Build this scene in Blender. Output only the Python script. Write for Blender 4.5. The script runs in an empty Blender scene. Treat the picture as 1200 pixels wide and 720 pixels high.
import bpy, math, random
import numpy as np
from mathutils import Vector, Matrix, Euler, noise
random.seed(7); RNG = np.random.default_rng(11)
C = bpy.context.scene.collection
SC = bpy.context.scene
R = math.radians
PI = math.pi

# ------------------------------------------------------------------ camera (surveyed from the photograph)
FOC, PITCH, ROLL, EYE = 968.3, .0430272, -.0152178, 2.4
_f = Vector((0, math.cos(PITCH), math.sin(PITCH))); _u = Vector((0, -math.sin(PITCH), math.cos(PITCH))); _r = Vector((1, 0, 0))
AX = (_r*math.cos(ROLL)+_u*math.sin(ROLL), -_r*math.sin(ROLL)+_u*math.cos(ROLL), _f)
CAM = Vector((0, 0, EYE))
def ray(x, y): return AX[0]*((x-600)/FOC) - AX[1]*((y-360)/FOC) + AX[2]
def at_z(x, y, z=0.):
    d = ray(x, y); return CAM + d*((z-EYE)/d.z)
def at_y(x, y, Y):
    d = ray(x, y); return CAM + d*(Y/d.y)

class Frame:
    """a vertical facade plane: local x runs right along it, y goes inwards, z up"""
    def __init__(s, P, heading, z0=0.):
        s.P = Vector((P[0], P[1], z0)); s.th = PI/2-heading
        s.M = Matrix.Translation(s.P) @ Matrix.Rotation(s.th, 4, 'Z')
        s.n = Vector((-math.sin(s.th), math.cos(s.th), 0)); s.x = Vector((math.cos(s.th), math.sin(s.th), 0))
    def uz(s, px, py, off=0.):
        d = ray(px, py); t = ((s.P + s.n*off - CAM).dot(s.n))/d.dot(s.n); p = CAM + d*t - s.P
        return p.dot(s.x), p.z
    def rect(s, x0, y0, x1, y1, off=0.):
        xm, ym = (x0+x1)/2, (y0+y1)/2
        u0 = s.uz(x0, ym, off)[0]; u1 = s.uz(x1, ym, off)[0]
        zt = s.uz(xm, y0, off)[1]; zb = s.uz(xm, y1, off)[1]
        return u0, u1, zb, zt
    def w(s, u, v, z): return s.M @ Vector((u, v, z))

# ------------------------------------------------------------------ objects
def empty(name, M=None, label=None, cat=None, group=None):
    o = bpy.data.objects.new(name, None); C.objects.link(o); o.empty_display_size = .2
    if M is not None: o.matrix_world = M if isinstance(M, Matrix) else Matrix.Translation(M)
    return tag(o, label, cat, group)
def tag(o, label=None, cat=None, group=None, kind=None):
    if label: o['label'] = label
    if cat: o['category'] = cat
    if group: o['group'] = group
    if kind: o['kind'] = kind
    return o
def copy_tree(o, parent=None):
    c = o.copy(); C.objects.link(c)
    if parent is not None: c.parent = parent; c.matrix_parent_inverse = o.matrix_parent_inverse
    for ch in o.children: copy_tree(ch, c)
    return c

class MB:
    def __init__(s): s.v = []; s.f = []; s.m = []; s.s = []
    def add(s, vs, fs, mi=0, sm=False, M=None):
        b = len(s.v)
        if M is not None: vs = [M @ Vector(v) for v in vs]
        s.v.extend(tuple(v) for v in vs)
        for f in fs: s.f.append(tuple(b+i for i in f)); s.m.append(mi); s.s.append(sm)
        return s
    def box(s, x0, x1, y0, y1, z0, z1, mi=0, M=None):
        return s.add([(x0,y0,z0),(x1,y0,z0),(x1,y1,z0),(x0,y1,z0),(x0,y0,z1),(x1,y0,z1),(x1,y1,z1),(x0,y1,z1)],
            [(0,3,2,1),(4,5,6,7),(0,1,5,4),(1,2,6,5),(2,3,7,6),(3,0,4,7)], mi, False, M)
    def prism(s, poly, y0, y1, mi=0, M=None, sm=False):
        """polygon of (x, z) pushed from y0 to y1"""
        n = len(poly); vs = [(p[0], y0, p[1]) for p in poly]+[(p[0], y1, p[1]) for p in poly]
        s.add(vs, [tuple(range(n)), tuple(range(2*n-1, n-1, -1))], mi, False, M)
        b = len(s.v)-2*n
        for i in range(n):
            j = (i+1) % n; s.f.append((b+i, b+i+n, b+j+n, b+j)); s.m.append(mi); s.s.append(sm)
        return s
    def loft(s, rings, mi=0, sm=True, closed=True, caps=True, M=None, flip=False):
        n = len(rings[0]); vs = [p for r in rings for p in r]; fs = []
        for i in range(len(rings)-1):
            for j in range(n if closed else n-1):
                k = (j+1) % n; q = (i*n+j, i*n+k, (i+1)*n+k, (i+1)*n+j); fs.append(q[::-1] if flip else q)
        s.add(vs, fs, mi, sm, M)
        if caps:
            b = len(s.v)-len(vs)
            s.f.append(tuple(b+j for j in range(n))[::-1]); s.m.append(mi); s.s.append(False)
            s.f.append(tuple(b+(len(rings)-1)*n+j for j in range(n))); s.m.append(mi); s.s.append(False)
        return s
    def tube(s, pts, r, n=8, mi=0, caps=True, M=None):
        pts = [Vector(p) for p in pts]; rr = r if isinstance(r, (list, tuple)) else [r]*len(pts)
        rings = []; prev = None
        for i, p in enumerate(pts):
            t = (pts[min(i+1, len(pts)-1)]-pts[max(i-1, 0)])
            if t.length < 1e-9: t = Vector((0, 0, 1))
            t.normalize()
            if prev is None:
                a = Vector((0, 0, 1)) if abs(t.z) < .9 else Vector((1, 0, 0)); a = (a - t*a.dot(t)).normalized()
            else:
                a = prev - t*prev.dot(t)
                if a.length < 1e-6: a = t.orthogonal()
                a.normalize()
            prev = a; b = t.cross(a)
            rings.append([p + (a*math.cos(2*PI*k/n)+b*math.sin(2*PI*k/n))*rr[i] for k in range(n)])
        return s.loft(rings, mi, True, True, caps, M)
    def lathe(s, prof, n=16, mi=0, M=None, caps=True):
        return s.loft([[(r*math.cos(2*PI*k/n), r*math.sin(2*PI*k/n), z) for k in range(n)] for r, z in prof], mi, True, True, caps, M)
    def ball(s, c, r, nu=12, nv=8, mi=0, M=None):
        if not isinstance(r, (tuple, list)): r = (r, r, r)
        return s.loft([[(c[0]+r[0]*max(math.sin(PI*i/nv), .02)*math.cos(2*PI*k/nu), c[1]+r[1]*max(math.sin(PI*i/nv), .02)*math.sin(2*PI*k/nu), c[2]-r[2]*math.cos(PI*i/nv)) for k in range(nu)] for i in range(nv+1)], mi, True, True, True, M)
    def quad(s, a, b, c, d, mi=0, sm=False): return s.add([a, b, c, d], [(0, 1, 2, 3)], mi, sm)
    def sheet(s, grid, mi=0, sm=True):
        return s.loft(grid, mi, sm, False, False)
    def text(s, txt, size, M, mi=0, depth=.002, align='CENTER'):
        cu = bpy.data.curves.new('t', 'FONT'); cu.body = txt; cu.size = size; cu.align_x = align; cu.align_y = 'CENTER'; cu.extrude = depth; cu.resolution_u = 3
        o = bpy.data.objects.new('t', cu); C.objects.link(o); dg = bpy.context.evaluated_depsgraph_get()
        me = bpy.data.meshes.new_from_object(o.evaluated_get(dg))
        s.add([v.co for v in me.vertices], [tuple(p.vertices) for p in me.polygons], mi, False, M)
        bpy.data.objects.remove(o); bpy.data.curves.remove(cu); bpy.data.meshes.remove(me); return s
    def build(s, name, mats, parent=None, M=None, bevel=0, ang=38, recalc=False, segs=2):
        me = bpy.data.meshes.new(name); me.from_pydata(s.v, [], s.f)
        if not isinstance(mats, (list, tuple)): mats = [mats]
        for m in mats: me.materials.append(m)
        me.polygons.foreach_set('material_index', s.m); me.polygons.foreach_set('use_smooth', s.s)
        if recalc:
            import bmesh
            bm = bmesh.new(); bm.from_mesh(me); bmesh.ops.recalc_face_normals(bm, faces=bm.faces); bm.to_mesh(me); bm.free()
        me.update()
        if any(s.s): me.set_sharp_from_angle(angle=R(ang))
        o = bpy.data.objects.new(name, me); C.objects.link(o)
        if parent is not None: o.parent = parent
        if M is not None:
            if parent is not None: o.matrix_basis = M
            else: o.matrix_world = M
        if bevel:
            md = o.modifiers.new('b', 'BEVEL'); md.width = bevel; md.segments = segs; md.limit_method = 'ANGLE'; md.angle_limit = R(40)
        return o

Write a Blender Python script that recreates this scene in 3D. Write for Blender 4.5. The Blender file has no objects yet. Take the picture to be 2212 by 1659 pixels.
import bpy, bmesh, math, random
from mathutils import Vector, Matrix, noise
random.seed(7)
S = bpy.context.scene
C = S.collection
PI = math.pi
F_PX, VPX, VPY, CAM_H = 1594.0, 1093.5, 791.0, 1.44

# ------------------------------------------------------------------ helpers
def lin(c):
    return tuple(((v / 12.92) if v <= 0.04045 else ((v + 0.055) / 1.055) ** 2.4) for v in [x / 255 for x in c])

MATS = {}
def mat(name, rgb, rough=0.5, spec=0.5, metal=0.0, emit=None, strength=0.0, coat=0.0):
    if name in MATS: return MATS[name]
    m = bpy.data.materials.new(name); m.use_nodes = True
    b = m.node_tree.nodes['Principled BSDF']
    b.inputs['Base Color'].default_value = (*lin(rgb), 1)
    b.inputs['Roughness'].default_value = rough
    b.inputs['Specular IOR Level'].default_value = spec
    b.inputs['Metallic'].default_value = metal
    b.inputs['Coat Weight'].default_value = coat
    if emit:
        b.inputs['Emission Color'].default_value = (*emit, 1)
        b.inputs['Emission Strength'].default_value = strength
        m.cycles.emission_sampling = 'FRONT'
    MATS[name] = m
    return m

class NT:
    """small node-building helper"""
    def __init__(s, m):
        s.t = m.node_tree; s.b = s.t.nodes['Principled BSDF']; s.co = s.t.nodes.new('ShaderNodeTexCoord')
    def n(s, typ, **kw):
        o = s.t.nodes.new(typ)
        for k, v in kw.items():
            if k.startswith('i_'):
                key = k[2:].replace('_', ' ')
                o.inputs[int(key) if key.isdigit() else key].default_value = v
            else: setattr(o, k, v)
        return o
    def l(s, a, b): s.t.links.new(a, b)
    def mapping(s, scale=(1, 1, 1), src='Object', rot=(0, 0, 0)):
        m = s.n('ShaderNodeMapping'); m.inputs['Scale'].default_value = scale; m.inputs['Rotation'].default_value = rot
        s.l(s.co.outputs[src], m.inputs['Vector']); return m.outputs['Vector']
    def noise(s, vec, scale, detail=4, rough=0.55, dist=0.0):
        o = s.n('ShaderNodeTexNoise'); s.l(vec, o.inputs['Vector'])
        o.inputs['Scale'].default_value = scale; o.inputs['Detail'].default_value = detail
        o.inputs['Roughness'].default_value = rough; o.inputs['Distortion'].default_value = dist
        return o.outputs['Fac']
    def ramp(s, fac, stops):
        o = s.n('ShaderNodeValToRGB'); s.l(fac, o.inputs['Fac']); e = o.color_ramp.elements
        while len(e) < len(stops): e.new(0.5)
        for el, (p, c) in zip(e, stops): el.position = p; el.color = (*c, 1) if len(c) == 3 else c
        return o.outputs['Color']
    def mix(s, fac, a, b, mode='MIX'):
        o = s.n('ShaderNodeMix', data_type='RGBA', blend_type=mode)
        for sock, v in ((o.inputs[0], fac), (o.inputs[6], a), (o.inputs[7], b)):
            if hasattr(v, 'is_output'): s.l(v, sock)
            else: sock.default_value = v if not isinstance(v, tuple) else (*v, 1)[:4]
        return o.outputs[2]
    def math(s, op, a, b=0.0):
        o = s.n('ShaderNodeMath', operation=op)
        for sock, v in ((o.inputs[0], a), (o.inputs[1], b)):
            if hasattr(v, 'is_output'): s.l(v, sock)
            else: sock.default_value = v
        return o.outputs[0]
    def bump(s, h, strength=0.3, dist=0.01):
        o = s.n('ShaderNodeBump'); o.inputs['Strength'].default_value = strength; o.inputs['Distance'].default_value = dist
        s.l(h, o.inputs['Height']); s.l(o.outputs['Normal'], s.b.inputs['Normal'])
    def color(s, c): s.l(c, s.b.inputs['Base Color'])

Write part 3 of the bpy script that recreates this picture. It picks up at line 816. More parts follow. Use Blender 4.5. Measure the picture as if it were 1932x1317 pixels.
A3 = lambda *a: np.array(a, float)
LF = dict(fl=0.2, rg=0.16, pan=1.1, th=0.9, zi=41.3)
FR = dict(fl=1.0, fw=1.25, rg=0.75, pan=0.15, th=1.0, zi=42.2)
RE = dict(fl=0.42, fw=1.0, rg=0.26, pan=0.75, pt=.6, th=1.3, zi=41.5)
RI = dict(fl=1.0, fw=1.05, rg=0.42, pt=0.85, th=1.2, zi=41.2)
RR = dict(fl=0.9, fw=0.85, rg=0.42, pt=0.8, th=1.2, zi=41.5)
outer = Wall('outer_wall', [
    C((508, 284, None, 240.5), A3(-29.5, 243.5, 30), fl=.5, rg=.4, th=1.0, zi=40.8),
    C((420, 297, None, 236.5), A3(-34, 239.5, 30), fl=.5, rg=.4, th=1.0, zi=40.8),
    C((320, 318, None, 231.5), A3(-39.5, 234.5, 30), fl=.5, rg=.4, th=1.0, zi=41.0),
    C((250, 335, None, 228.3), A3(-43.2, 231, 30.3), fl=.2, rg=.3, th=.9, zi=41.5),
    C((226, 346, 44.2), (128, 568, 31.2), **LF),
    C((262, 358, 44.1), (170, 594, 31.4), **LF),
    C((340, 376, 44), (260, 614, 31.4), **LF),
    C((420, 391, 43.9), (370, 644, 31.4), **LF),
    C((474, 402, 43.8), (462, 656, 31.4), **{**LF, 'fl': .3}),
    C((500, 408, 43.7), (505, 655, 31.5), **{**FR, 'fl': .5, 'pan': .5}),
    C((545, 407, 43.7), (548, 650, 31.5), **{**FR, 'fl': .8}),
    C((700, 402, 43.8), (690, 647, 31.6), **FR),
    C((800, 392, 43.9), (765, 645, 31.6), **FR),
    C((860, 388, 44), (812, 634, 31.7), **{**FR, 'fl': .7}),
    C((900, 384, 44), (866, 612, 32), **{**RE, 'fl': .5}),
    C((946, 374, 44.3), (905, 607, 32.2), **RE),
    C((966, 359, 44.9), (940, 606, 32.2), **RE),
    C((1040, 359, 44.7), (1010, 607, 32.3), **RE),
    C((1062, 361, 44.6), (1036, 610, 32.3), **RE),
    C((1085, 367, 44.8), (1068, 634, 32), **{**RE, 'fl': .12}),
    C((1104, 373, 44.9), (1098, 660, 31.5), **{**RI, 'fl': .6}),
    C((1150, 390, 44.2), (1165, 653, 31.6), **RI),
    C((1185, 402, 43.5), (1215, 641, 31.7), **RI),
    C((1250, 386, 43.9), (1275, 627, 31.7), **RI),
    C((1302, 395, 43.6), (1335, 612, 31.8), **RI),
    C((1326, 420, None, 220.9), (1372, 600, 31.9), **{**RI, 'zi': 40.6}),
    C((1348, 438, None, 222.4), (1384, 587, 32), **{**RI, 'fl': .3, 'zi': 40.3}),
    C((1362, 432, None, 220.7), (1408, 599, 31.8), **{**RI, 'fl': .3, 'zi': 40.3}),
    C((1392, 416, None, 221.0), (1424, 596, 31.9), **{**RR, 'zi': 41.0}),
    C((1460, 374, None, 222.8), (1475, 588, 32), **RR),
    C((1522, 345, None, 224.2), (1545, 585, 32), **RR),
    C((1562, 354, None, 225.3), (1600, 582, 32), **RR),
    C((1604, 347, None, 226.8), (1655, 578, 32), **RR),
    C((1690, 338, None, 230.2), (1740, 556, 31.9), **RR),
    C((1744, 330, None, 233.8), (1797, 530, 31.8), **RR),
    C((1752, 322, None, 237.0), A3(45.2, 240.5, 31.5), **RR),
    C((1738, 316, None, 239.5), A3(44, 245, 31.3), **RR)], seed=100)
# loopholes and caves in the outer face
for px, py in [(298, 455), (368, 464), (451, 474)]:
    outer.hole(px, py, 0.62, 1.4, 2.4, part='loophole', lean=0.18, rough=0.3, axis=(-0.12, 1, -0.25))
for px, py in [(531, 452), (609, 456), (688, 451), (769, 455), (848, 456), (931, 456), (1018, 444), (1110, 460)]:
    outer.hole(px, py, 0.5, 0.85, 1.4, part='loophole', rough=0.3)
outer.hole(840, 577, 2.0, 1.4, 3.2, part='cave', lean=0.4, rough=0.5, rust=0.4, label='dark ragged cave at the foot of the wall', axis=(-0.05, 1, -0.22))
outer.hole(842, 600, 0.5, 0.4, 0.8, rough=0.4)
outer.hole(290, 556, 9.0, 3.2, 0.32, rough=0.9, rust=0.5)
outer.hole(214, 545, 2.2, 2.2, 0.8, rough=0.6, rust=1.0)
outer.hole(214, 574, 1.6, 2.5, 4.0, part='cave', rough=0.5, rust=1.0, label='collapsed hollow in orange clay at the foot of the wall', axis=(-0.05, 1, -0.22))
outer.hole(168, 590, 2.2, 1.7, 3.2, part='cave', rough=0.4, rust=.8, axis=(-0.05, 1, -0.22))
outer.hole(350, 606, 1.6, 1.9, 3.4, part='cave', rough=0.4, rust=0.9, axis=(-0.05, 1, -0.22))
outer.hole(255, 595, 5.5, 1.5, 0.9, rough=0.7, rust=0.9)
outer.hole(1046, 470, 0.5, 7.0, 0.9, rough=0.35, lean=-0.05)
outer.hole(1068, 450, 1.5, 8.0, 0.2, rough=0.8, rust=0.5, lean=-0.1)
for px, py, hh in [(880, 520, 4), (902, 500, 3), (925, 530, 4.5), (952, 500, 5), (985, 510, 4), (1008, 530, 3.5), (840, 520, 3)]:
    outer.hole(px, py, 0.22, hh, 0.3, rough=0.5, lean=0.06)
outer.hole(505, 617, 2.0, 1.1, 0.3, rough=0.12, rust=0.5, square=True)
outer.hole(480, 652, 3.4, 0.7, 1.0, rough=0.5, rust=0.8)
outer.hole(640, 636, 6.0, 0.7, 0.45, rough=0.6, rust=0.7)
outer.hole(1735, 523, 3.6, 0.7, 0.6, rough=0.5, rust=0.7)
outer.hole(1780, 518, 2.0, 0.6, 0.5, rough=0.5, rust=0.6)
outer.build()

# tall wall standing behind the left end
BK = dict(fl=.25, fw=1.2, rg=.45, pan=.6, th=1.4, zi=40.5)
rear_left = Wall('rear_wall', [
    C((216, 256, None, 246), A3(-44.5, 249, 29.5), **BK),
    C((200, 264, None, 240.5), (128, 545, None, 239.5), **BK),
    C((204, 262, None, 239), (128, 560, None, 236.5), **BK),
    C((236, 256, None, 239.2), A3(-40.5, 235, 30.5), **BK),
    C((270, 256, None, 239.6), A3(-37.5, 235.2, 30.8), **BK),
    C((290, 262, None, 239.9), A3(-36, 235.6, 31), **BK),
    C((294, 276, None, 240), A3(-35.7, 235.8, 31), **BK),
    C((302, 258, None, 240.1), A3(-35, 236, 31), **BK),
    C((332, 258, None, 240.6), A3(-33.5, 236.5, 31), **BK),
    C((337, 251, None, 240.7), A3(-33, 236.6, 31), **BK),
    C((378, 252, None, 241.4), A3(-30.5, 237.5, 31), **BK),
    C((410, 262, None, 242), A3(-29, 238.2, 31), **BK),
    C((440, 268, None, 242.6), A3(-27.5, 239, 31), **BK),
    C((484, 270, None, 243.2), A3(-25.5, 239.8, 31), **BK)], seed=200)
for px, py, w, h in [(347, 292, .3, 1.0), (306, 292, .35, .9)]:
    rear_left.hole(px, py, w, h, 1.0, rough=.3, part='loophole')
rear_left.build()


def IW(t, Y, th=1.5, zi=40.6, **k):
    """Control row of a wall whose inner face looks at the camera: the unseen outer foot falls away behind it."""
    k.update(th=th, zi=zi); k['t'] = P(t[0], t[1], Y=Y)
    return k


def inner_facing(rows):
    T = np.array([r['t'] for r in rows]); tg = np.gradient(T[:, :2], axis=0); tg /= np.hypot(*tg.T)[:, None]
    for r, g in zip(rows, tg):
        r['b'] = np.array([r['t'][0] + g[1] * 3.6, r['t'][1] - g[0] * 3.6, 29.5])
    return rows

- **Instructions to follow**
Return exactly, and only, the lines from the one containing "Write a Blender" down to the one containing "F_PX, VPX, VPY, CAM_H", with both of those lines included.

- **Response to the task**
Write a Blender Python script that recreates this scene in 3D. Write for Blender 4.5. The Blender file has no objects yet. Take the picture to be 2212 by 1659 pixels.
import bpy, bmesh, math, random
from mathutils import Vector, Matrix, noise
random.seed(7)
S = bpy.context.scene
C = S.collection
PI = math.pi
F_PX, VPX, VPY, CAM_H = 1594.0, 1093.5, 791.0, 1.44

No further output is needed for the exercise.